Was bringt uns die Mindestausbildungsvergütung?

Seit dem 01.01.2020 ist das neue Berufsbildungsgesetz (BBiG) in Kraft getreten. Eine der meist beachteten Neuerungen ist die sogenannte Mindestausbildungsvergütung; diese soll laut Bundesministerium für Arbeit und Soziales (BMAS) die Ausbildung attraktiver machen. Dadurch bekommen seit August 2020 alle Azubis mindestens 515 Euro im ersten Ausbildungsjahr. Danach soll das Gehalt im zweiten Ausbildungsjahr um 18%, im dritten Jahr der Ausbildung um 35% und im vierten Jahr um 40% steigen. Ausgangswert ist der Betrag aus dem ersten Ausbildungsjahr.

Beispiel: Auf 515 Euro im ersten Ausbildungsjahr kommt eine Steigerung von 18%, womit sich für das zweite Ausbildungsjahr ein Gehalt von 607 Euro ergibt. Im dritten Ausbildungsjahr wären das bei der gesetzlich vorgesehen Steigerung von 35% dann 695 Euro und im vierten Ausbildungsjahr bei 40% 721 Euro.

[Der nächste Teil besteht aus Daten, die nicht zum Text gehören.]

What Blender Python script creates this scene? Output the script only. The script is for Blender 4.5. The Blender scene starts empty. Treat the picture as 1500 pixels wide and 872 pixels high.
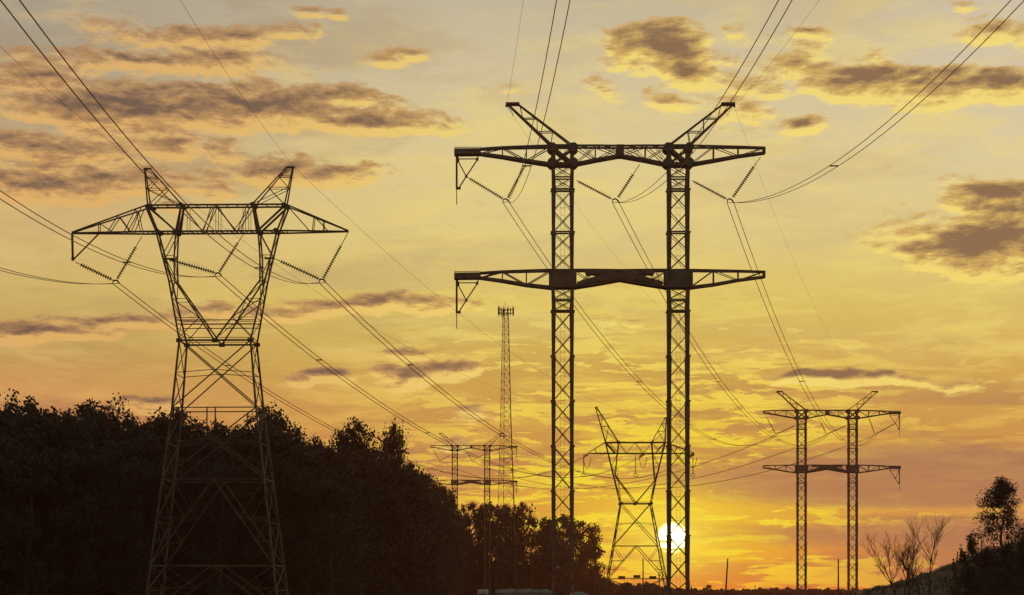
import bpy, math, random
import numpy as np
from mathutils import Vector, Matrix

SC = bpy.context.scene
COL = SC.collection
R = math.radians
F = 3000.0          # focal length in photo pixels (1500 wide)
HZ = 870.0          # horizon row
EYE = 1.7
GX = 750.0

# ------------------------------------------------------------------ camera
cam = bpy.data.cameras.new('camera')
camo = bpy.data.objects.new('camera', cam); COL.objects.link(camo)
cam.sensor_width = 36.0
cam.lens = 36.0 * F / 1500.0
cam.shift_y = (HZ - 436.0) / 1500.0
cam.clip_start = 0.5
cam.clip_end = 8000
camo.location = (0, 0, EYE)
camo.rotation_euler = (R(90), 0, 0)
SC.camera = camo

# ------------------------------------------------------------------ exposure
SC.view_settings.view_transform = 'Standard'
SC.view_settings.look = 'None'
SC.view_settings.exposure = 0.0
SC.view_settings.gamma = 1.0
SC.view_settings.use_curve_mapping = False

def lin(c):
    return tuple(((x/255.0)/12.92 if x/255.0 <= .04045 else ((x/255.0+.055)/1.055)**2.4) for x in c) + (1.0,)

SUN_AZ = math.atan((985-750)/F)
SUN_EL = math.atan((HZ-788)/F)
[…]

Bis zum Jahr 2023 soll die Mindestausbildungsvergütung im ersten Ausbildungsjahr auf 620€ steigen.

Ein guter erster Schritt – weitere sind dringend nötig!

Generell ist es gut, dass diese Regelungen für sämtliche inner- und außerbetrieblichen Ausbildungsberufe gelten. Weiterhin positiv ist, dass nun alle Azubis mit einem Gehalt rechnen können, das potenziell unabhängig der Branche und der aktuellen Tarifverhandlungen besteht.

Dennoch sind wir von einer Gleichstellung von Ausbildung und Studium weit entfernt: Studierende bekommen von Beginn an für eine Wochenarbeitszeit von 40 Stunden bei einem Bafög-Höchstsatz 861 Euro. Azubis erreichen diesen Wert nicht einmal nach einer vierjährigen Ausbildung. Des Weiteren verfügen Personen mit Bachelorabschluss über ein höheres Einstiegsgehalt als nicht-akademische Berufseinsteiger*innen. Sicherlich gibt es auch Ausnahmen mit höheren und niedrigeren Gehältern,dennoch spielen insgesamt die Ausbildungsberufe immer noch eine zweitrangige Rolle.

Außerdem sind im Gesetz keine wirklichen Novellierungen aufgrund von Inflation und den damit verbundenen steigenden Lebenshaltungskosten enthalten. Dabei explodieren momentan die Preise für Wohnraum in den Städten und Kommunen. Wie sollen Azubis mit einer Mindestvergütung leben, wenn der Mietspiegel vielerorts bei 15 Euro pro m² liegt? Wie sollen sich Azubis gesund ernähren? Wie sollen sie sich kulturell entfalten?

Die Vergütung hängt weiterhin zu stark von der Branche ab!

Ein weiteres Problem ist die Spaltung zwischen Azubis, welche nur die gesetzliche Mindestvergütung erhalten und denjenigen, welche in der Industrie oder in der Gesundheitsbranche ihre Ausbildung machen. Denn aktuell erhalten Azubis im Gesundheitswesen und in der Industrie die höchsten Gehälter. Zum einen aufgrund erfolgreicher gewerkschaftlicher Tarifverhandlungen und zum anderen, um das bestehende Personaldefizit in der Gesundheitsbranche auszugleichen.

Hier müssen wir dringend zusammen mit den Gewerkschaften daran arbeiten, dieses Ungleichgewicht zwischen den Ausbildungsberufen auszugleichen. Unser Ziel ist es, dass alle Ausbildungen auf einem hohen Niveau vergütet werden! Vielleicht wäre es in Zukunft sogar eine Überlegung wert, unter dem Aspekt der Gleichberechtigung alle Ausbildungsberufe gleich zu bezahlen.

Das BBiG hat einen entscheidenden Schritt im Prozess hin zu mehr Gleichberechtigung zwischen den Ausbildungsberufen angeschoben. Dennoch ist eine Gleichstellung zwischen Ausbildung und Studium immer noch in weiter Ferne. Deshalb sollten zukünftig weitere Gesetzesnovellen folgen. Dafür werden wir uns als Jusos Bremen einsetzen!